1. A plunger pump for delivering liquids, particularly for delivering fuels to reciprocating internal combustion engines, comprising a casing having an outlet; a barrel in said casing; a plunger reciprocably and angularly displaceably installed in said barrel and arranged to expel liquid via said outlet while performing a delivery stroke in said barrel and to move relative to said barrel without expulsion of liquid while performing a lift stroke preceding the respective delivery stroke; a tappet reciprocably installed in said casing and indirectly coupled to said plunger to impart reciprocatory movements thereto; means for reciprocating said tappet including rotary cam means for moving the tappet axially in a direction to cause said plunger to perform forward strokes each of which includes a lift stroke followed by a delivery stroke, and spring means yieldably opposing the movement of said tappet under the action of said cam means, said casing and said barrel having means defining a path for the flow of liquid into said barrel while said plunger performs a return stroke under the action of said spring means and for the flow of liquid from said barrel into said outlet when the plunger performs a delivery stroke, said plunger having a control edge arranged to alter the volume of liquid, which is expelled via said outlet during a delivery stroke of said plunger, in response to angular displacement of said plunger in said barrel; first drive means for changing the angular position of said plunger in said barrel including a first sleeve having at least one first jaw and axially movably guiding said plunger, at least one second jaw provided on said plunger and arranged to receive torque from said first jaw, and means for rotating said sleeve; and second drive means for changing the axial position of said plunger relative to said tappet to thereby vary the lift and return strokes of the plunger, including a second sleeve having at least one third jaw, a one-piece pressure member coupled with said plunger for axial movement therewith and having first threads mating with second threads provided on said tappet and at least one fourth jaw arranged to receive torque from said third jaw, and means for rotating said second sleeve to thereby move said pressure member and said plunger axially of said tappet by way of said third jaw and said threads.

2. The pump of claim 1, wherein said tappet has an axially parallel groove and further comprising a pin extending from said casing into said groove to hold said tappet against rotation in the casing.

3. The pump of claim 1, wherein each of said sleeves and the respective rotating means have mating gear teeth, the jaws of said sleeves being remote from the respective gear teeth, as considered in the axial direction of said plunger.
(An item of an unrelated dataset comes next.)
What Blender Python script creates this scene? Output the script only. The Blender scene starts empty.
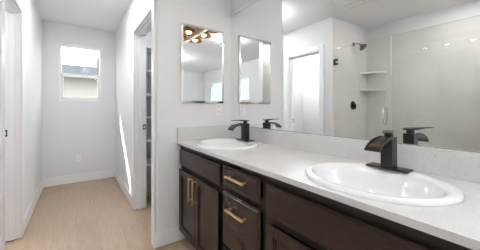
import bpy, bmesh, math, random
from mathutils import Vector, Matrix
PI = math.pi
random.seed(4)
C = bpy.context.scene.collection
scene = bpy.context.scene
S = 1.16                      # every length below is in eye heights; S turns it into metres

# ------------------------------------------------------------------ camera
cam = bpy.data.cameras.new('camera')
cam.sensor_fit = 'HORIZONTAL'; cam.sensor_width = 36.0
cam.lens = 236.0/480.0*36.0
cam.shift_y = -(125.0-107.75)/480.0
cam.clip_start = 0.02
co = bpy.data.objects.new('camera', cam); C.objects.link(co)
co.location = (0, 0, S); co.rotation_euler = (PI/2, 0, -0.6056)
scene.camera = co

# ------------------------------------------------------------------ sky, sun, exposure
w = bpy.data.worlds.new('sky'); scene.world = w; w.use_nodes = True
wb = w.node_tree.nodes['Background']
wb.inputs[0].default_value = (0.93, 0.975, 1.0, 1); wb.inputs[1].default_value = 7.0
sun = bpy.data.lights.new('sun', 'SUN'); sun.energy = 16.0; sun.angle = 0.012
sun.color = (1.0, 0.97, 0.92)
so = bpy.data.objects.new('sun', sun); C.objects.link(so)
so.rotation_euler = Vector((0.5, -1.0, -0.89)).to_track_quat('-Z', 'Y').to_euler()
vs = scene.view_settings
vs.view_transform = 'Standard'; vs.look = 'None'; vs.gamma = 1.0; vs.use_curve_mapping = False
vs.exposure = 0.50
FILL_LAMP = 18.0                    # base strength of the added, unseen fill lights

# ------------------------------------------------------------------ main planes (eye heights)
XL, XR, XM, XS = -0.3543, 0.4663, 1.1056, -1.1481    # hall left, hall right, mirror wall, shower back
YE, YB, YS = 1.7305, 3.8563, 1.7165                  # end wall, hall back wall, shower end wall
ZC = 2.1029                                          # ceiling
YBK = -3.4                                           # wall behind
CZ, CF, BS = 0.7515, 0.6166, 0.8494                  # counter top, counter front, backsplash top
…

4. The pump of claim 3, wherein said first sleeve has a ring flange and the respective gear teeth are provided on said ring flange, said means for rotating said first sleeve comprising a rotary control rod provided with the respective gear teeth.

5. The pump of claim 1, wherein one of said sleeves surrounds the other of said sleeves and is axially movable relative thereto.

6. The pump of claim 1, wherein the pitch of said threads is matched to the forward stroke of said plunger.

7. The pump of claim 1, wherein said second drive means is arranged to move said pressure member axially as a function of the rotational speed of said cam means.

8. The pump of claim 1, wherein at least one of said rotating means is operable by hydraulic, pneumatic, mechanical or electronic governor means.

9. The pump of claim 1, wherein at least one of said drive means is installed in the cylinder head of an internal combustion engine.